- EXERCISE AIM -
Write out all of the data exactly as it appears.

** start of DATA SECTION **

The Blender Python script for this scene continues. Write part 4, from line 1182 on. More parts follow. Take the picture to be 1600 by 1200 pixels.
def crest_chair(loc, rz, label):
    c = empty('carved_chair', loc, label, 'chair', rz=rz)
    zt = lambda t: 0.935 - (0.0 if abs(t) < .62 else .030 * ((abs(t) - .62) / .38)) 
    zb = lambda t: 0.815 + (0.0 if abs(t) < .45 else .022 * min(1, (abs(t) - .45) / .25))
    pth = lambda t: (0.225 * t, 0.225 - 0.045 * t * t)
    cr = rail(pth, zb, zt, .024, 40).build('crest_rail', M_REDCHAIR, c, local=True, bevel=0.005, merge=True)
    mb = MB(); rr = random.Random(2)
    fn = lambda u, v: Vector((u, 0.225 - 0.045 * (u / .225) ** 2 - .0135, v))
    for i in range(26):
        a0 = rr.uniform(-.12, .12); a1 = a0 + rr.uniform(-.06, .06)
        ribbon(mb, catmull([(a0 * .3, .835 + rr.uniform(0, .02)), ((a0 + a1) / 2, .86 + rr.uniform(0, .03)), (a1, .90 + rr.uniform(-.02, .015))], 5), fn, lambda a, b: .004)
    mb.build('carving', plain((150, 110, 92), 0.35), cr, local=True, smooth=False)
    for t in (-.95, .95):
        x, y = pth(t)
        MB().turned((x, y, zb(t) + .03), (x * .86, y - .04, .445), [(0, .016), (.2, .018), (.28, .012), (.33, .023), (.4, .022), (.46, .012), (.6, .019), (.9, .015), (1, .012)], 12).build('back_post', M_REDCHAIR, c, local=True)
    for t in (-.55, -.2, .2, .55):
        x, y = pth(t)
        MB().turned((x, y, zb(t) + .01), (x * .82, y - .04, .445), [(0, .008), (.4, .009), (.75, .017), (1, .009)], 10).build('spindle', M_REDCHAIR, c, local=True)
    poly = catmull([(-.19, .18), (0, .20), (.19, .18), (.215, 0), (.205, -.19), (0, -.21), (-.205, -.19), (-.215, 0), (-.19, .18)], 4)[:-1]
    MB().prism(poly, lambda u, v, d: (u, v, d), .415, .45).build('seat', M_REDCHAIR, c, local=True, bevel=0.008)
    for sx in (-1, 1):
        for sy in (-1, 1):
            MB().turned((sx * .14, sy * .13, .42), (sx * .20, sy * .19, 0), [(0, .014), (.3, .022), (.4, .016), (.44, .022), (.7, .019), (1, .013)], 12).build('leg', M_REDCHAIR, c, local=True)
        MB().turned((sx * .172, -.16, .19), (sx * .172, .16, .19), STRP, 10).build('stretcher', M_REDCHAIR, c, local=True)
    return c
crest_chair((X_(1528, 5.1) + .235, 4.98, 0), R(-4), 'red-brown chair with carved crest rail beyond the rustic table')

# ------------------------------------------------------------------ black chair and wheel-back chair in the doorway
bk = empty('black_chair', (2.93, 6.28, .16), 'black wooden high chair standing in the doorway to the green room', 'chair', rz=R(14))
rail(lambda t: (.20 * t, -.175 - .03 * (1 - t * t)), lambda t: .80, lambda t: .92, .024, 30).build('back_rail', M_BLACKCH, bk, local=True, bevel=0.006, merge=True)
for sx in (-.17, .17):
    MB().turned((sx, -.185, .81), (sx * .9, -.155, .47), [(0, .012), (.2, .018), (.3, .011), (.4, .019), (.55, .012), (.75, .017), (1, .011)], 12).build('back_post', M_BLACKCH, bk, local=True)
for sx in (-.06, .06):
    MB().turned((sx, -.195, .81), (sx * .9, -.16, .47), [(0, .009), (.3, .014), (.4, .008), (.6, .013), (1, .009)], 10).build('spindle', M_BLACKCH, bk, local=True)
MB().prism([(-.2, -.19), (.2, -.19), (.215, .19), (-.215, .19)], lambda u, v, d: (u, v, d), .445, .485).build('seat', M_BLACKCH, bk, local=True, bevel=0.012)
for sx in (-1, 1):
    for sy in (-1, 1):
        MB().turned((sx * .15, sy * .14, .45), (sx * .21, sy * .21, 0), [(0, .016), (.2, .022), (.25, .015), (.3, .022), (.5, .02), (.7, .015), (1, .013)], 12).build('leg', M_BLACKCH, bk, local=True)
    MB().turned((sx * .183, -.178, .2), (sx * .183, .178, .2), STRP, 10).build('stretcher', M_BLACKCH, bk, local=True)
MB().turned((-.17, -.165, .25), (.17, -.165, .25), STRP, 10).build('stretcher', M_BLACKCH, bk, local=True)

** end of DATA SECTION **

- EXERCISE OUTPUT -
The Blender Python script for this scene continues. Write part 4, from line 1182 on. More parts follow. Take the picture to be 1600 by 1200 pixels.
def crest_chair(loc, rz, label):
    c = empty('carved_chair', loc, label, 'chair', rz=rz)
    zt = lambda t: 0.935 - (0.0 if abs(t) < .62 else .030 * ((abs(t) - .62) / .38)) 
    zb = lambda t: 0.815 + (0.0 if abs(t) < .45 else .022 * min(1, (abs(t) - .45) / .25))
    pth = lambda t: (0.225 * t, 0.225 - 0.045 * t * t)
    cr = rail(pth, zb, zt, .024, 40).build('crest_rail', M_REDCHAIR, c, local=True, bevel=0.005, merge=True)
    mb = MB(); rr = random.Random(2)
    fn = lambda u, v: Vector((u, 0.225 - 0.045 * (u / .225) ** 2 - .0135, v))
    for i in range(26):
        a0 = rr.uniform(-.12, .12); a1 = a0 + rr.uniform(-.06, .06)
        ribbon(mb, catmull([(a0 * .3, .835 + rr.uniform(0, .02)), ((a0 + a1) / 2, .86 + rr.uniform(0, .03)), (a1, .90 + rr.uniform(-.02, .015))], 5), fn, lambda a, b: .004)
    mb.build('carving', plain((150, 110, 92), 0.35), cr, local=True, smooth=False)
    for t in (-.95, .95):
        x, y = pth(t)
        MB().turned((x, y, zb(t) + .03), (x * .86, y - .04, .445), [(0, .016), (.2, .018), (.28, .012), (.33, .023), (.4, .022), (.46, .012), (.6, .019), (.9, .015), (1, .012)], 12).build('back_post', M_REDCHAIR, c, local=True)
    for t in (-.55, -.2, .2, .55):
        x, y = pth(t)
        MB().turned((x, y, zb(t) + .01), (x * .82, y - .04, .445), [(0, .008), (.4, .009), (.75, .017), (1, .009)], 10).build('spindle', M_REDCHAIR, c, local=True)
    poly = catmull([(-.19, .18), (0, .20), (.19, .18), (.215, 0), (.205, -.19), (0, -.21), (-.205, -.19), (-.215, 0), (-.19, .18)], 4)[:-1]
    MB().prism(poly, lambda u, v, d: (u, v, d), .415, .45).build('seat', M_REDCHAIR, c, local=True, bevel=0.008)
    for sx in (-1, 1):
        for sy in (-1, 1):
            MB().turned((sx * .14, sy * .13, .42), (sx * .20, sy * .19, 0), [(0, .014), (.3, .022), (.4, .016), (.44, .022), (.7, .019), (1, .013)], 12).build('leg', M_REDCHAIR, c, local=True)
        MB().turned((sx * .172, -.16, .19), (sx * .172, .16, .19), STRP, 10).build('stretcher', M_REDCHAIR, c, local=True)
    return c
crest_chair((X_(1528, 5.1) + .235, 4.98, 0), R(-4), 'red-brown chair with carved crest rail beyond the rustic table')

# ------------------------------------------------------------------ black chair and wheel-back chair in the doorway
bk = empty('black_chair', (2.93, 6.28, .16), 'black wooden high chair standing in the doorway to the green room', 'chair', rz=R(14))
rail(lambda t: (.20 * t, -.175 - .03 * (1 - t * t)), lambda t: .80, lambda t: .92, .024, 30).build('back_rail', M_BLACKCH, bk, local=True, bevel=0.006, merge=True)
for sx in (-.17, .17):
    MB().turned((sx, -.185, .81), (sx * .9, -.155, .47), [(0, .012), (.2, .018), (.3, .011), (.4, .019), (.55, .012), (.75, .017), (1, .011)], 12).build('back_post', M_BLACKCH, bk, local=True)
for sx in (-.06, .06):
    MB().turned((sx, -.195, .81), (sx * .9, -.16, .47), [(0, .009), (.3, .014), (.4, .008), (.6, .013), (1, .009)], 10).build('spindle', M_BLACKCH, bk, local=True)
MB().prism([(-.2, -.19), (.2, -.19), (.215, .19), (-.215, .19)], lambda u, v, d: (u, v, d), .445, .485).build('seat', M_BLACKCH, bk, local=True, bevel=0.012)
for sx in (-1, 1):
    for sy in (-1, 1):
        MB().turned((sx * .15, sy * .14, .45), (sx * .21, sy * .21, 0), [(0, .016), (.2, .022), (.25, .015), (.3, .022), (.5, .02), (.7, .015), (1, .013)], 12).build('leg', M_BLACKCH, bk, local=True)
    MB().turned((sx * .183, -.178, .2), (sx * .183, .178, .2), STRP, 10).build('stretcher', M_BLACKCH, bk, local=True)
MB().turned((-.17, -.165, .25), (.17, -.165, .25), STRP, 10).build('stretcher', M_BLACKCH, bk, local=True)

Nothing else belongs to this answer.